"Group Cascades in Strategic Voting", with James Stark and Haozheng Chen, January 2025
Abstract: We bridge the theories of information cascades (Bikhchandani et al. 1992) and strategic voting (Feddersen and Pesendorfer 1998) by studying a sequence of voting groups whose members have common values and independent private information. Each group strategically votes on a decision after observing all earlier groups' decisions. We show that the asymptotic public belief distributions and expected utilities are sensitive to the voting rules. When all groups use the same voting rule, the rule that maximises asymptotic payoff can differ from the one that maximises the first group's information revelation. This difference occurs only when the former rule induces limit beliefs strictly above the threshold that triggers cascades, which is always true for the unanimous rules but not the relatively symmetric rules. We present examples where, under a weak prior belief, the simply majority rule is best for the first group but asymptotically dominated by the unanimous rule.
"Headlines as truncated experiments", with John Nachbar, Nov 2024
Abstract: Do consumers of online news select news stories that conform to or challenge their existing belief? We rationalize the mixed empirical findings by modeling a Bayesian decision maker who seeks information for its instrumental value and a data generating process that is common in many online environments: a headline precedes the full content. The headline reveals the direction but not the exact information value of the content. We identify the key features of the content distribution that induce a preference for the (a) prior-contradicting headline, (b) prior-conforming headline, and (c) the same headline for all priors.
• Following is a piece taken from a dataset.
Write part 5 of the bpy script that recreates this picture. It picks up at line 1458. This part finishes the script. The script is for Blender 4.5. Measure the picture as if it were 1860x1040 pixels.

"Correlated information cascades," October 2021
Abstract: This paper extends the model of information cascade (Bikhchandani, Hirshleifer, and Welch, 1992) by introducing two correlated queues of players. By comparing the equilibrium outcomes of the two-queue game with the benchmark one-queue game, this paper finds out that the observability of correlated players decreases the probability of correct permanent cascades. (.pptx slides)
"Non-competing persuaders," European Economic Review, August 2020, volume 127, 103454
Abstract: I study Bayesian persuasion games with multiple persuaders in which the persuaders are non-competing: all persuaders want the decision maker to take the same action, regardless of the state. In the case of a single persuader, it is known from previous research that the persuader-optimal information design leaves the decision maker with no surplus. In this paper, I show that with two or more non-competing persuaders and independent tests, there are always equilibria in which the decision maker receives surplus. Moreover, if there is exogenous noise then the decision maker receives surplus in every equilibrium, provided the number of persuaders is sufficiently large; asymptotically, the decision maker learns the true state in every Pareto optimal symmetric equilibrium with infinitely many persuaders. Moreover, with sufficient exogenous noise, having more than one persuader not only improves the welfare of the decision maker but it also improves the welfare of the persuaders.
"Helpful laymen in informational cascades," Journal of Economic Behavior and Organization, August 2015, volume 116, pages 407-415
Abstract: This paper extends Bikhchandani, Hirshleifer and Welch’s informational cascade model by introducing two types of players: experts with high signal accuracy and laymen with low signal accuracy. If a small enough fraction of laymen are present in the population, the probability of having a correct cascade is strictly higher than if no laymen are present. This is because the presence of laymen makes experts less eager to follow suit, which increases the amount of private information revealed.